Propulsion was by a B+W 6K90GF by J G Kincaid, of Greenock. This produced 20,500 bhp at 114 rpm and a service speed of 19 knots

Colin419
21st January 2010, 09:10
Gah! Willowbank was being built when I was a cadet in Glasgow. We used to go down to Kincaids to see her engine being built. I also seem to remember that her maiden voyage was a bit of a nightmare with fitters tool box being removed from the chain case and all of the UMS controls being bypassed and reverting to manned engineroom status. I could never imagine any of the Bank Line Engineers at the time being happy about an engineroom running itself...especially the C/E's

bones140
21st January 2010, 12:54
Colin,
Oddly enough the UMS worked well in practice. I joined Willowbank in (I think!) September 1982 and all the bugs were probably ironed out by then. The biggest problem we had with the main engine was the failure of the hydraulic nuts on the cylinder heads whenever we needed to pull a piston. The seals would crack from the heat so out would come the flogging spanner and sledge hammer!

Billieboy
21st January 2010, 16:27
Colin,
Oddly enough the UMS worked well in practice. I joined Willowbank in (I think!) September 1982 and all the bugs were probably ironed out by then. The biggest problem we had with the main engine was the failure of the hydraulic nuts on the cylinder heads whenever we needed to pull a piston. The seals would crack from the heat so out would come the flogging spanner and sledge hammer!

Seen that plenty of time Bones, the company refusing to pay for Viton high temperature spare O-rings, so Buna or Butyl rings are supplied at a fifth of the cost, these last about two operations before failing!
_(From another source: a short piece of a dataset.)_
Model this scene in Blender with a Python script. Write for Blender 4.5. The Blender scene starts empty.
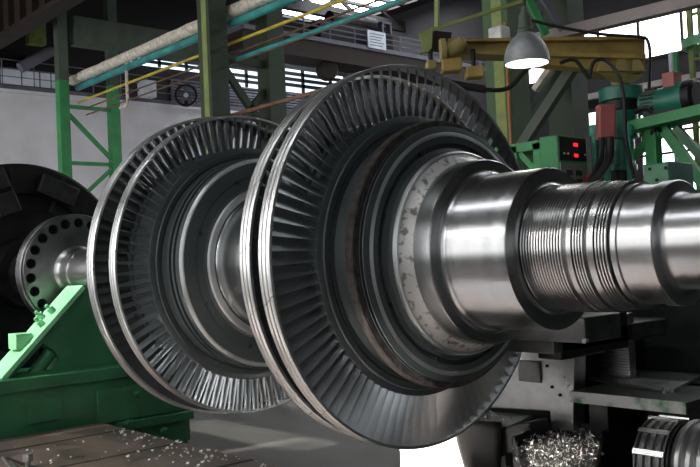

Bean counters; I've NO time for them!

Duncan112
21st January 2010, 17:18
Only just seen this thread, "Troutbank" was handed over in Yokohama 7 October 1987, renamed "Brij" the last of the "fish" class to be disposed of after a couple of false starts.

Duncan

The Captain
24th January 2010, 23:06
Peter Simpson was the Mate during the fitting out and on the maiden trip of the Nairnbank 1966 to 67. I was a 2nd trip apprentice with him, he was a hard man, during the fitting out the "appy's" worked quite hard, checking coatings in tanks and hard to get to space that "may never again see the light of day" as he put it. Jeff Man was 2nd Mate and Andy Flowers was 3rd Mate but for the life of me I can't remember the Masters name, he died in Madras about 2 months in to the trip.
I learned a great deal from Peter Simpson on that voyage, as I said a hard man but fair and he was young enough to care about the training of "Appy's" and teaching them the things they would need for their 2nd Mates and beyond. I didn't like Mr. Simpson but I did respect him and some time after leaving the realised how much he taught me. I never met him again and never had the chance to thank him. The last I heard of him that he was very ill at his home in Scarbough in the UK.
John S

McMorine
25th January 2010, 13:31
I sailed with Peter Simpson for two years on the Riverbank, he was 2nd mate then. Really great guy, very genuine and hard working. we did two years on the Africa/Oriental Line, joined in Singapore and signed off in Hongkong. I remember Peter and myself trying to learn Japanese, can still remember some of it now, we always seemed to be better at it after a few beers, can't imagine why!!!!
See my profile photos for pictures of Peter Simpson.